Do we need the axiom of replacement (ZFC) to define a product of structures (Universal Algebra)?
Here $\mathrm{V}$ is the class of all sets.
From my perspective here is how the product of structures is defined.
Definitions:
Let $ X $ be a set. An arity-relation in $ X $ is a 2-tuple $ \left(\vphantom{n}\smash{\breve{n}},\asymp\right) $, where $ \vphantom{n}\smash{\breve{n}}\in \mathbb{N} $ and $ {\asymp}\subseteq X^{\vphantom{n}\smash{\breve{n}}} $.
Let $ X $ be a set. An arity-operation on $ X $ is a 2-tuple $ \left(\vphantom{n}\smash{\dot{n}},\odot\right) $, where $ \vphantom{n}\smash{\dot{n}}\in \mathbb{N} $ and $ {\odot}:X^{\vphantom{n}\smash{\dot{n}}}\to X $.
A structure is a 3-tuple $ \left(X,(\vphantom{n}\smash{\breve{n}},\asymp),(\vphantom{n}\smash{\dot{n}},\odot)\right) $, where $ X $ is a set and $ \{(\vphantom{n}\smash{\breve{n}}_{(\cdot)},\asymp_{(\cdot)})\} $ is a family of arity-relations in $ X $ and $ \{(\vphantom{n}\smash{\dot{n}}_{(\cdot)},\odot_{(\cdot)})\} $ is a family of arity-operations on $ X $.
Let $ \{(X_\lambda,(m,\asymp^{\lambda}),(n,\odot^{\lambda}))\}_{\lambda\in\Lambda} $ be a family of structures. Fix nonempty $ I\subseteq \Lambda $. The product of $ (X_i,(m,\asymp^i),(n,\odot^i)) $ for $ i\in I $, denoted $ \prod_{i\in I}(X_i,(m,\asymp^i),(n,\odot^i)) $, is the 3-tuple $ \left(Y,(m,\vphantom{\asymp}\smash{\bar{\asymp}}),(n,\vphantom{\odot}\smash{\bar{\odot}})\right) $, where $ Y=\prod_{i\in I}X_i $ and
$ \vphantom{\asymp}\smash{\bar{\asymp}}_{(\cdot)}:\operatorname{dom}\left(m\right)\to \mathrm{V}:\alpha\mapsto \{y^{(\cdot)}\in Y^{m_\alpha}:\left(\forall i\in I\right)[\pi_i\circ y\in ({\asymp}^i)_\alpha]\} $ and
$ \vphantom{\odot}\smash{\bar{\odot}}_{(\cdot)}:\operatorname{dom}\left(n\right)\to\mathrm{V}:\alpha\mapsto \{(y^{(\cdot)},z)\in Y^{n_\alpha}\times Y:\left(\forall i\in I\right)[(\odot^i)_\alpha(\pi_i\circ y)=z_i]\} $.
Question: Can the codomain of $\bar{\asymp}_{(\cdot)}$ or $\bar{\odot}_{(\cdot)}$, currently written as $\mathrm{V}$, be described without the axiom of replacement?
Context: I am interested in the axiom of replacement because of how little it is required in everyday mathematics (embedded in ZFC).
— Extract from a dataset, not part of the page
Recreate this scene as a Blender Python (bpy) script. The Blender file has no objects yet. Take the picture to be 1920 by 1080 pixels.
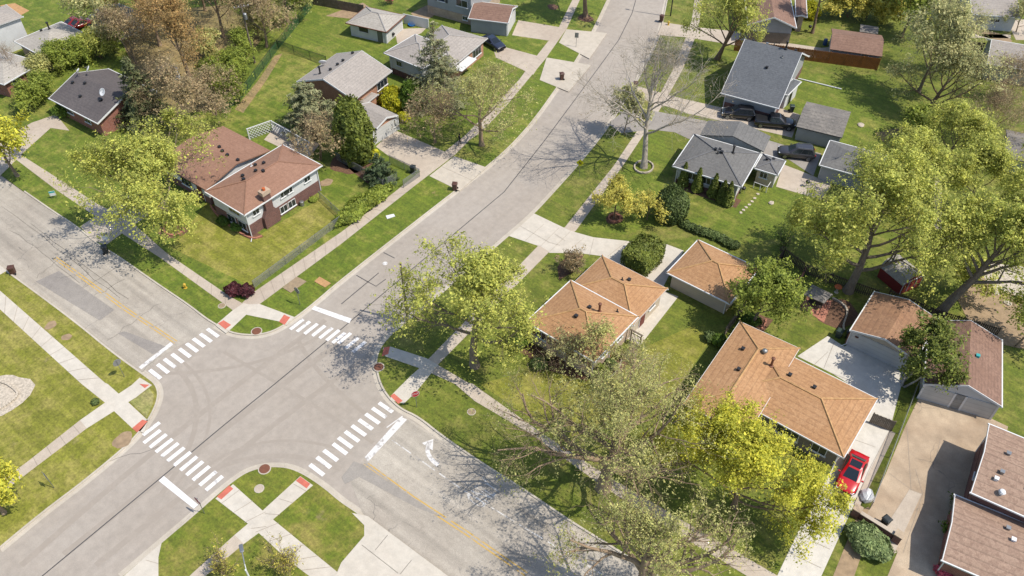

Originally I was looking into Birkhoff's HSP Theorem in Universal Algebra where no relations beyond equality is in a structure. I simply extended the definition to include relations because that is what Model Theory studies. I provide this context because I received some downvotes on this question without explanation.
EDIT1: I want to add that I am not commited to the definition above. If you know of a different definition that can work in ZFC (minus replacement), then I will consider that an answer to the titular question. For example, the definition of an ordered pair $(a,b):=\{\{a\},\{a,b\}\}$ commonly used has the benefit of the separation axiom and power set axiom (among others) being enough to define products of sets. If one insists to define ordered pairs in an unknown fashion that so that $(a,b)=(x,y)\iff a=x\text{ and }b=y$, then the replacement axiom would be required to do much of the same things. For example, see $\text {dom}(R)$ and $\text {ran}(R)$ exists for any definition of order pair.
Every element of the image of $\bar{\asymp}_{(\cdot)}$ or $\bar{\odot}_{(\cdot)}$ is a subset of $Y^n$ for some $n\in\mathbb{N}$. That is, it is a set of functions $n\to Y$. Every such function for any $n$ can be considered as a relation (more specifically, a partial function) from $\mathbb{N}$ to $Y$. So, $\bar{\asymp}_{(\cdot)}$ can be considered to have codomain $\mathcal{P}(\mathcal{P}(\mathbb{N}\times Y))$, with no Replacement needed.